Wegweiser

Sybille Meyer

„Wir wollen die Müllflut in den Städten eindämmen.“
Sybille Meyer

Während viele Göttinger ihre Mittagspause mit einem Coffee-to-go in einem der Parks der Stadt verbringen, eilt die Berufsschullehrerin Sybille Meyer zwischen zwei Unterrichtsstunden zu diesem Interviewtermin. Ihre Mission: endlich eine Strategie zu finden gegen die Massen von Einwegbechern, die in Deutschland Tag für Tag in den Abfall wandern. „Wir wollen mit einem gut durchdachten Mehrwegsystem die Müllflut in den Städten eindämmen“, sagt Meyer. 2016 entwickelte die 48-Jährige mit einer Schülergruppe im Rahmen eines Unterrichtprojekts den „Fair-Cup“. Den kann man heute schon an tausend Standorten wie Bäckereien oder Cafés kaufen und bekommt bei der Rückgabe sein Pfand zurück. Die Becher werden dann gesammelt, gereinigt, bis zu 500-mal wiederverwendet und schließlich recycelt – so weit, so bekannt. Doch Meyer will viel mehr.

Was den Fair-Cup im Vergleich mit anderen Becher-Rückgabesystemen so besonders macht: Becher und Deckel sind kompatibel mit Pfandrückgabe-Automaten, die heute schon in vielen Supermärkten stehen. Damit ist die Voraussetzung geschaffen, dass der Fair-Cup in Zukunft flächendeckend unkompliziert zurückgegeben werden kann. Sehr hilfreich ist in diesem Zusammenhang die Fair-Cup-App, die den Nutzern schon jetzt den kürzesten Weg zur nächsten Rückgabestelle weist. Und: Sämtliche Becher sind in einer Datenbank gespeichert. Dadurch kann der „Becher-Flow“ genau dokumentiert werden, um das ganze Pfandsystem stetig effizienter zu machen. Meyer will Strukturen schaffen, die weiter wachsen können. So sollen die Einwegbecher in Zukunft verschwinden.

Rückschläge erlebte sie allerdings auch schon, etwa als viele der Projektpioniere – die Schüler der damaligen Abschlussklasse – nach dem Abitur die Stadt verließen. Plötzlich stand Meyer fast allein da, doch sie machte eisern weiter: „Wenn ich A sage, dann sage ich auch B.“ Ihre Beharrlichkeit hat sich gelohnt: Der Fair-Cup wurde als bisher einziger Mehrwegbecher mit dem „Blauen Engel“ des Umweltbundesamts ausgezeichnet. Der Grünen-Politiker Jürgen Trittin, der als Umweltminister einst das Dosenpfand einführte, lobte das Projekt bei einem Auftritt in Göttingen, seinem Wahlkreis.

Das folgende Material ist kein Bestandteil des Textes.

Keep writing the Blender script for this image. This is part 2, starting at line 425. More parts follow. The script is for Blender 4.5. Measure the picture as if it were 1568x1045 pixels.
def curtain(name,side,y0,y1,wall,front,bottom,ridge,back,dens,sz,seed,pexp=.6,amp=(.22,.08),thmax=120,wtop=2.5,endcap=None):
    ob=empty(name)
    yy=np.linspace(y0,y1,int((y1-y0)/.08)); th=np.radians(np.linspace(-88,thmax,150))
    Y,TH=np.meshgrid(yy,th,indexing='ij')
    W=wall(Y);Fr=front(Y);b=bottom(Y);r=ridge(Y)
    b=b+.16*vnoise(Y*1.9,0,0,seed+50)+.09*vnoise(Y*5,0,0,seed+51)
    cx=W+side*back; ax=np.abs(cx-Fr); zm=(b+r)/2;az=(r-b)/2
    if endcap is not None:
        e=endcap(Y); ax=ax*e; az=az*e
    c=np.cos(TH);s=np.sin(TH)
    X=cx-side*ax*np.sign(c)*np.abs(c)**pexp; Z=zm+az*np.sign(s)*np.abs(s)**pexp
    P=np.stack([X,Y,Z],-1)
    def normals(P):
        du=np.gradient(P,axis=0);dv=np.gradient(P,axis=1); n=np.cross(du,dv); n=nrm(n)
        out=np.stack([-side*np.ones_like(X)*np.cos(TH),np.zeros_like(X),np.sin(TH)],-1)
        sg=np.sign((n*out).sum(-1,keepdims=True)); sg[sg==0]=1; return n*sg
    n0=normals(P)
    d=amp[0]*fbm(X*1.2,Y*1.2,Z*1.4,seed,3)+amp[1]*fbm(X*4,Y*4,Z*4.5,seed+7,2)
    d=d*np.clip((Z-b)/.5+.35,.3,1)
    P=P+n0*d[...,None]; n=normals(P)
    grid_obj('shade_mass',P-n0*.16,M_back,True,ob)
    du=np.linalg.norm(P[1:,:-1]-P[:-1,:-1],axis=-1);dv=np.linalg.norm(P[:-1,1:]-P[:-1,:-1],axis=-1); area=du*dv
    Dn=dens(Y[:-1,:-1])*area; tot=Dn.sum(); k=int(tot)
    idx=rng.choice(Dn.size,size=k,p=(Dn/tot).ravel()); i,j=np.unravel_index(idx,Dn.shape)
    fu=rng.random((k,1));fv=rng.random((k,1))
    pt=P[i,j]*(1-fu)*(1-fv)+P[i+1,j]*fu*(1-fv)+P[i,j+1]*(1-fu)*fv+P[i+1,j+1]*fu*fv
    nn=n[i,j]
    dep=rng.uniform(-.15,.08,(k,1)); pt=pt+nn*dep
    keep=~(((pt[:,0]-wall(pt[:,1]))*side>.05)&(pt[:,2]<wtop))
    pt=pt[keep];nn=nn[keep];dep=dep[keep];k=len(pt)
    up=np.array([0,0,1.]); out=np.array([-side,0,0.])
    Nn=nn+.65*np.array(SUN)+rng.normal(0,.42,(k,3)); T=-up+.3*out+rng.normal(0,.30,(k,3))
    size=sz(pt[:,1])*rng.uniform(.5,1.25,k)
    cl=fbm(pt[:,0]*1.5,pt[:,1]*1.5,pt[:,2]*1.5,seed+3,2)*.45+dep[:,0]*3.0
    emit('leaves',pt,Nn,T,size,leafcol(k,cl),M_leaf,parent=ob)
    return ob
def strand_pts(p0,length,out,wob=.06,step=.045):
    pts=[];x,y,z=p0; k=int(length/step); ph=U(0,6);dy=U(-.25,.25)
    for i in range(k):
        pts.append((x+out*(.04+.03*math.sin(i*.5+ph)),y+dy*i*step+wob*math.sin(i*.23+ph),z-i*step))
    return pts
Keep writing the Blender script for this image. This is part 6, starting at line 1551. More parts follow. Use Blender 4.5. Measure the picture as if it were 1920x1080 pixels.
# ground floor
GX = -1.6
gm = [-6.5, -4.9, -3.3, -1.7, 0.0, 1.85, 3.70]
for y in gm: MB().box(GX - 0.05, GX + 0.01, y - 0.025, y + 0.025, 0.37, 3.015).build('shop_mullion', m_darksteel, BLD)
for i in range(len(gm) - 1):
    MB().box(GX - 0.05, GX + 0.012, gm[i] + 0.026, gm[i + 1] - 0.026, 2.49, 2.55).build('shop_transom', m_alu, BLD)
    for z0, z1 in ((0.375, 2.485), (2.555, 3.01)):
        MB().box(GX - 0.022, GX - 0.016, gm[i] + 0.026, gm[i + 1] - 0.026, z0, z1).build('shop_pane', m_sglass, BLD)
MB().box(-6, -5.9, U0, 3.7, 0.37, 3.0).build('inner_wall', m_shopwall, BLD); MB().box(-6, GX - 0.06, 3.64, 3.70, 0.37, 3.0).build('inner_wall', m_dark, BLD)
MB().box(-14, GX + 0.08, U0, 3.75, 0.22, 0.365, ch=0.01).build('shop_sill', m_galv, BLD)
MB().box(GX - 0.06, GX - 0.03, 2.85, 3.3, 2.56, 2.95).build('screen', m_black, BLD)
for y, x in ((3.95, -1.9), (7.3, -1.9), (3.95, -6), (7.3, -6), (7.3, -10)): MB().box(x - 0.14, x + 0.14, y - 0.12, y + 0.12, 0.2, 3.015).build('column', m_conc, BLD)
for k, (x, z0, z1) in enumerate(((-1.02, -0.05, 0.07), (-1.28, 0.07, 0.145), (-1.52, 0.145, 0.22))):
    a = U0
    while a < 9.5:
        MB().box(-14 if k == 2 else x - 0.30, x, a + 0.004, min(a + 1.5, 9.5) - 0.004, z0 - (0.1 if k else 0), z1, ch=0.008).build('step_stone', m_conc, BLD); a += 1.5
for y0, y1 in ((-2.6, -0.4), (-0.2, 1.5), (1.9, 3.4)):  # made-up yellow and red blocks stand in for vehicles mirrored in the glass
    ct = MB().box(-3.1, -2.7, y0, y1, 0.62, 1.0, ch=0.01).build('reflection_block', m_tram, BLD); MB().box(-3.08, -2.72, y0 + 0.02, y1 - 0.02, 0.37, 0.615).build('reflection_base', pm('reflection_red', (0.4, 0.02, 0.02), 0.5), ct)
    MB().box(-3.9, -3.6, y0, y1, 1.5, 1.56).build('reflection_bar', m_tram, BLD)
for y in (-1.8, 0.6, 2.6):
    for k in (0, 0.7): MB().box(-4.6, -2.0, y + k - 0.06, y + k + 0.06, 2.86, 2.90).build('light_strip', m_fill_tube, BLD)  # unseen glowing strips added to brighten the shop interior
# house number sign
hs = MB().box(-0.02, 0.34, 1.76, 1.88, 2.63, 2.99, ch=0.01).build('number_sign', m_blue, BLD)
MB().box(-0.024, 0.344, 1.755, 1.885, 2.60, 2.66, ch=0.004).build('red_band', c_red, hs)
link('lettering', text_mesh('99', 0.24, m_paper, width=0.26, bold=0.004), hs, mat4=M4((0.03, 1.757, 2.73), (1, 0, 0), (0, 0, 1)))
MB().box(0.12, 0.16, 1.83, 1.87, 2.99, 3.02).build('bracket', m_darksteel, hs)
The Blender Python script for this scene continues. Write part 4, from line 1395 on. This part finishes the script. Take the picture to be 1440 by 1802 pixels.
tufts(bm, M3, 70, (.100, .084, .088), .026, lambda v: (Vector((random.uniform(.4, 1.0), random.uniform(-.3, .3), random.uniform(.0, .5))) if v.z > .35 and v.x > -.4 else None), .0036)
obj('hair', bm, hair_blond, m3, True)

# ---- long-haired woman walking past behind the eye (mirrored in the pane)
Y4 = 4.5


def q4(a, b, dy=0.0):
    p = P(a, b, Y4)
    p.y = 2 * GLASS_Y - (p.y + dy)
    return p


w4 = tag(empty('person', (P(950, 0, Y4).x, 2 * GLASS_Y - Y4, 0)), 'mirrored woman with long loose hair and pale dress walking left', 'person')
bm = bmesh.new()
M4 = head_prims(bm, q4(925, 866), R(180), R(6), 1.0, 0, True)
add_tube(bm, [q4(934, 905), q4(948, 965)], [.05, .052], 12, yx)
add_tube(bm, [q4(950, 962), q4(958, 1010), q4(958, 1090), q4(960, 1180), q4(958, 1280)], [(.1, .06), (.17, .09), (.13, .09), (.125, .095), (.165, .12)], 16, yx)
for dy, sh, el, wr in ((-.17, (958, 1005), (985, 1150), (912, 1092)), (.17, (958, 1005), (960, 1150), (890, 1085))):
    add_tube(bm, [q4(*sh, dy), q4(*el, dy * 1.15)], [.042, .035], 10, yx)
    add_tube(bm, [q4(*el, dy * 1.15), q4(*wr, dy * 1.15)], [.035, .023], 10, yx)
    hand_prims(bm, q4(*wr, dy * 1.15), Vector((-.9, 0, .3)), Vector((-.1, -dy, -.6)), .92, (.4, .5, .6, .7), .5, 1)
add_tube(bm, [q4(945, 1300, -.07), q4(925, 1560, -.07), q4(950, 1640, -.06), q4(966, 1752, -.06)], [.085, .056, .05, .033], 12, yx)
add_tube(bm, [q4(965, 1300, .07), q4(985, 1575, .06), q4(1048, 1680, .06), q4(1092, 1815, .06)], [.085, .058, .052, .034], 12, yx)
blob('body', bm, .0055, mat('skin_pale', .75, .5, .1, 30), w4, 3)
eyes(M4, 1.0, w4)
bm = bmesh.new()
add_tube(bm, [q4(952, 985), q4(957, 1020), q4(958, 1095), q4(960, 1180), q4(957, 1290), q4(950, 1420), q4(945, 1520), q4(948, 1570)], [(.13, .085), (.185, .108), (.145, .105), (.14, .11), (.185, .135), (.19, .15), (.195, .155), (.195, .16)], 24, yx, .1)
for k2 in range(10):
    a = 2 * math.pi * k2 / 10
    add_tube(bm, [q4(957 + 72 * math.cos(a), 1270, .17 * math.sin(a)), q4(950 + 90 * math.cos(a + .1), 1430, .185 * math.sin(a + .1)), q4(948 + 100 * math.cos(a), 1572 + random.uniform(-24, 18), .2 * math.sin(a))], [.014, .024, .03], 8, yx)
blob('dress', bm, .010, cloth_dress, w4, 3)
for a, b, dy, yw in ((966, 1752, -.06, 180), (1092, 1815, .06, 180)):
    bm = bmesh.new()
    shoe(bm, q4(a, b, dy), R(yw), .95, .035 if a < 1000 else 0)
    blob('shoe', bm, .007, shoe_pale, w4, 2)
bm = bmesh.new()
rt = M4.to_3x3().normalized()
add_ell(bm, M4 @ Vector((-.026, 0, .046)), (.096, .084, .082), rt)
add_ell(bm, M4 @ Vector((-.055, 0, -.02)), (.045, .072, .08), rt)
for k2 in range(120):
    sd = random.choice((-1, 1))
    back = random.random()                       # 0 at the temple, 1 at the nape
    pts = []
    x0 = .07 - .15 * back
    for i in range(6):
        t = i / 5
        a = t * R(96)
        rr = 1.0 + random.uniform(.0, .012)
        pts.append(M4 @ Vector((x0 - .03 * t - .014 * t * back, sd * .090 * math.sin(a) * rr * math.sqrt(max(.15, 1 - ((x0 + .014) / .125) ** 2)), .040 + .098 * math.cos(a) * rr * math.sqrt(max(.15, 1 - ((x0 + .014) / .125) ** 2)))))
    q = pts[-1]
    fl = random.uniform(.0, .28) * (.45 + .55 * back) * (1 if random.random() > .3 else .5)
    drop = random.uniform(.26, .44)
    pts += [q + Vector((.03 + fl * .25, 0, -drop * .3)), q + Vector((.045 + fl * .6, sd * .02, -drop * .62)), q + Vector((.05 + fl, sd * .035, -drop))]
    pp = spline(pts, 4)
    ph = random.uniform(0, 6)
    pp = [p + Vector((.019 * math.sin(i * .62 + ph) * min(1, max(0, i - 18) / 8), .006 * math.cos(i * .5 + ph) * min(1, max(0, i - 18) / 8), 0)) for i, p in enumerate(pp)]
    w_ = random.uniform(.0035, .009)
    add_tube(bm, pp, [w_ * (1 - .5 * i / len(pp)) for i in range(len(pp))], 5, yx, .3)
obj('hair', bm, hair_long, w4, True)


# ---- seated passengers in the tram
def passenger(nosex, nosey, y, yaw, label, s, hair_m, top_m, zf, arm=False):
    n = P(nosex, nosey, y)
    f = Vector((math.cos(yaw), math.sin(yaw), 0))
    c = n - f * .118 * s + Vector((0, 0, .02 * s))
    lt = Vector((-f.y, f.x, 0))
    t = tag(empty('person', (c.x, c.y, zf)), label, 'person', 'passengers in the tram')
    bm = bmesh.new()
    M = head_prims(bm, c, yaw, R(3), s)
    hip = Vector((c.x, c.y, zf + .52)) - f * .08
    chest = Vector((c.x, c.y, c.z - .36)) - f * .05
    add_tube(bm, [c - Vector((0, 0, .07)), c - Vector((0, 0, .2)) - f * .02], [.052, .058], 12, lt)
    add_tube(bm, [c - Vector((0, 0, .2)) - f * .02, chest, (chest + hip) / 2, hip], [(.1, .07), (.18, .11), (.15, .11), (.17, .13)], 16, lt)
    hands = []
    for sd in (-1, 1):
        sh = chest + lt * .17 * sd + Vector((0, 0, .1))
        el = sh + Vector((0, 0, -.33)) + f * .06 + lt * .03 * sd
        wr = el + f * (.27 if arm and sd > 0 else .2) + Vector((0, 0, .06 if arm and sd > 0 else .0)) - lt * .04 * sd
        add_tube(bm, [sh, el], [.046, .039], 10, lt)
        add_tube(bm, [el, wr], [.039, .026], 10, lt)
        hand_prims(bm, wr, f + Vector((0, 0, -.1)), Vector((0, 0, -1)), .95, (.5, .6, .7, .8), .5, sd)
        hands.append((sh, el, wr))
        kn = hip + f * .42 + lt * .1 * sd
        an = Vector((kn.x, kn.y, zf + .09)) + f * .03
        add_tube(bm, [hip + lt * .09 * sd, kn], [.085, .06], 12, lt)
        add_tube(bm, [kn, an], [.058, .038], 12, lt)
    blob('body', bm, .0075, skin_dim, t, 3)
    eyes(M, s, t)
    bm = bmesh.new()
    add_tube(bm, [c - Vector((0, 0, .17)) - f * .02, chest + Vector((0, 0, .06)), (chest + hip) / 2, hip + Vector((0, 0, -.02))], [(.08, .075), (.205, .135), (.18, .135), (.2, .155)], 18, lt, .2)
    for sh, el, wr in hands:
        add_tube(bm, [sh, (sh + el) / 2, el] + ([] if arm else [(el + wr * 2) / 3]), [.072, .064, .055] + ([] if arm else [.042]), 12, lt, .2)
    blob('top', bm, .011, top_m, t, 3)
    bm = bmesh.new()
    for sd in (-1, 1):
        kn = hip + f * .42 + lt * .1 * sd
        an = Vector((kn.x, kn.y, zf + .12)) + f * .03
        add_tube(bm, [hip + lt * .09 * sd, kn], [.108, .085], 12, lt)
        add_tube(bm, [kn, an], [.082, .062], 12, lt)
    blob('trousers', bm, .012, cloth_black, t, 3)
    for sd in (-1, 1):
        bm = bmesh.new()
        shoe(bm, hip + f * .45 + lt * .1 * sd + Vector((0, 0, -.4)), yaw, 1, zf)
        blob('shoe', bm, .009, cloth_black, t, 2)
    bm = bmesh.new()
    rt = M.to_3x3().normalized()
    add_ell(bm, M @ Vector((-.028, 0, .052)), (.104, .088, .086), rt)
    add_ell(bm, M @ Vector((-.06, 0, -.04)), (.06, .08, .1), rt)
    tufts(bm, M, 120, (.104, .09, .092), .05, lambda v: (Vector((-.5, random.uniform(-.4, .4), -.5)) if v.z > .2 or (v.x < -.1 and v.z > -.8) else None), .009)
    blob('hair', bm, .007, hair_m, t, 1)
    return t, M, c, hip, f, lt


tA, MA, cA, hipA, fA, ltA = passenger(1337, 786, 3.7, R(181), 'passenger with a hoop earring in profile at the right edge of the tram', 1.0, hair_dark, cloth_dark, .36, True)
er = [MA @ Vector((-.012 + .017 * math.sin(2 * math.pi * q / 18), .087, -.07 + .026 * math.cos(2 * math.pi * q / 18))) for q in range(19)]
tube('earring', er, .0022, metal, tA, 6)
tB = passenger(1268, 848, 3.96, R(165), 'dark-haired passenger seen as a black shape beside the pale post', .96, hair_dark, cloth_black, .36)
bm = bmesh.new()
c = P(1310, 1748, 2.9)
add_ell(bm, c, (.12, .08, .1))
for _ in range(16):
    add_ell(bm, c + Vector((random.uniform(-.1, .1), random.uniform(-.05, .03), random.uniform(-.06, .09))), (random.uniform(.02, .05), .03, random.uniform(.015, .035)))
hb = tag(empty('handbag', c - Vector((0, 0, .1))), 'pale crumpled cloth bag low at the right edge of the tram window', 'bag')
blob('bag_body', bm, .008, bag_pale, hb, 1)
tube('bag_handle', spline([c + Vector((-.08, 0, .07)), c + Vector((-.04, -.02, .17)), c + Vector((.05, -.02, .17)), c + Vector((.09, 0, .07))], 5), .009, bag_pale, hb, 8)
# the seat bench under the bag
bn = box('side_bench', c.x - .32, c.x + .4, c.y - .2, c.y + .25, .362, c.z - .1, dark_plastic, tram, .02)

Heute arbeitet Meyer mit einem zehnköpfigen Team von Freiwilligen und Studenten an ihrem Start-up. Noch ist das Projekt auf Förderung von Unternehmen angewiesen und trägt sich nicht selbst. Im Schulalltag, erklärt Meyer, sehe sie aber, wie sich jeden Tag mehr junge Menschen für Klimaschutz und Nachhaltigkeit interessierten. „Wenn Ökologie mehr geschätzt wird als die schöne Oberfläche, dann ist die Zeit für unser Pfandsystem da“, sagt sie und eilt zurück in die Schule – die Mittagspause ist vorbei.